Information shown:
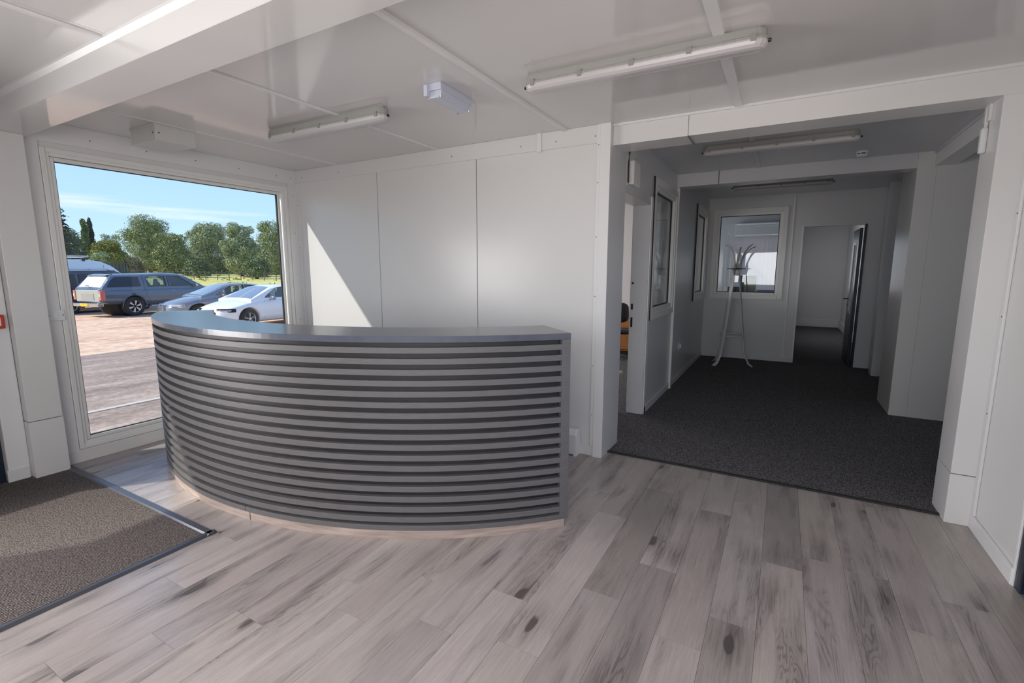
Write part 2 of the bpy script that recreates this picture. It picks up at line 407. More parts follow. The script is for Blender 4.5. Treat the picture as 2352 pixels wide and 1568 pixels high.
# pillar under the beam
pi = struct('pillar_left', B(XW, -4.622, 1.178, 1.368, .424, HH), 'wall', bevel=.004)
B(XW, -4.620, 1.176, 1.370, 0, .42).build('boxing_panel', 'wall', pi, bevel=.003)
struct('trim_6', B(XW, XW+.045, 1.06, 1.176, 0, HH), 'trim', bevel=.008)
struct('baseboard_door', B(XW+.04, XW+.056, 1.05, 1.165, 0, .09), 'wall', bevel=.003)
# glazed entrance door in the nearer bay (its dark frame just shows at the left edge)
d1 = struct('door_1', B(XW-.10, XW+.02, .985, 1.05, .0, 2.15), 'navy', bevel=.004)
B(XW-.10, XW+.02, -1.0, -.94, 0, 2.15).build('door_frame', 'navy', d1)
B(XW-.10, XW+.02, -.94, .985, 2.09, 2.15).build('door_frame', 'navy', d1)
B(XW-.06, XW-.02, .42, .985, .01, 2.09).build('door_leaf', 'navy', d1)
B(XW-.06, XW-.02, -.94, .42, .01, .84).build('door_leaf', 'navy', d1)
B(XW-.06, XW-.02, -.94, .42, 1.90, 2.09).build('door_leaf', 'navy', d1)
B(XW-.045, XW-.040, -.94, .42, .84, 1.90).build('pane', 'glass', d1)
B(XW-.10, XW+.02, -.94, .985, -.03, .018).build('threshold', 'navy', d1)
# ---- back wall of the lobby: three panels with recessed joints
wb = struct('wall_back', B(XW, XA+.06, YB+.004, 3.70, 0, H+.06), 'core')
px_ = [XW, -3.539, -2.374, XA+.02]
for a, b in zip(px_, px_[1:]):
    B(a+.0035, b-.0035, YB-.002, YB+.02, .0, H).build('wall_panel', 'wall', wb, bevel=.003)
co = struct('trim_7', B(XW, XA+.01, YB-.016, YB, HC, H), 'wall', bevel=.003)
for x in (-4.62, -4.05, -2.62, -1.93, -1.62, -1.30):
    MB().lathe([(.005, 0), (.005, -.002), (.002, -.003)], 8, 'y', (x, YB-.016, HC+.05)).build('screw', 'screw', co)
B(-1.785, -1.745, YB-.028, YB-.016, HC-.012, H).build('cover_strip', 'trim', co, bevel=.002)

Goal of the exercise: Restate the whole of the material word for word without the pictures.

Written solution:
Write part 2 of the bpy script that recreates this picture. It picks up at line 407. More parts follow. The script is for Blender 4.5. Treat the picture as 2352 pixels wide and 1568 pixels high.
# pillar under the beam
pi = struct('pillar_left', B(XW, -4.622, 1.178, 1.368, .424, HH), 'wall', bevel=.004)
B(XW, -4.620, 1.176, 1.370, 0, .42).build('boxing_panel', 'wall', pi, bevel=.003)
struct('trim_6', B(XW, XW+.045, 1.06, 1.176, 0, HH), 'trim', bevel=.008)
struct('baseboard_door', B(XW+.04, XW+.056, 1.05, 1.165, 0, .09), 'wall', bevel=.003)
# glazed entrance door in the nearer bay (its dark frame just shows at the left edge)
d1 = struct('door_1', B(XW-.10, XW+.02, .985, 1.05, .0, 2.15), 'navy', bevel=.004)
B(XW-.10, XW+.02, -1.0, -.94, 0, 2.15).build('door_frame', 'navy', d1)
B(XW-.10, XW+.02, -.94, .985, 2.09, 2.15).build('door_frame', 'navy', d1)
B(XW-.06, XW-.02, .42, .985, .01, 2.09).build('door_leaf', 'navy', d1)
B(XW-.06, XW-.02, -.94, .42, .01, .84).build('door_leaf', 'navy', d1)
B(XW-.06, XW-.02, -.94, .42, 1.90, 2.09).build('door_leaf', 'navy', d1)
B(XW-.045, XW-.040, -.94, .42, .84, 1.90).build('pane', 'glass', d1)
B(XW-.10, XW+.02, -.94, .985, -.03, .018).build('threshold', 'navy', d1)
# ---- back wall of the lobby: three panels with recessed joints
wb = struct('wall_back', B(XW, XA+.06, YB+.004, 3.70, 0, H+.06), 'core')
px_ = [XW, -3.539, -2.374, XA+.02]
for a, b in zip(px_, px_[1:]):
    B(a+.0035, b-.0035, YB-.002, YB+.02, .0, H).build('wall_panel', 'wall', wb, bevel=.003)
co = struct('trim_7', B(XW, XA+.01, YB-.016, YB, HC, H), 'wall', bevel=.003)
for x in (-4.62, -4.05, -2.62, -1.93, -1.62, -1.30):
    MB().lathe([(.005, 0), (.005, -.002), (.002, -.003)], 8, 'y', (x, YB-.016, HC+.05)).build('screw', 'screw', co)
B(-1.785, -1.745, YB-.028, YB-.016, HC-.012, H).build('cover_strip', 'trim', co, bevel=.002)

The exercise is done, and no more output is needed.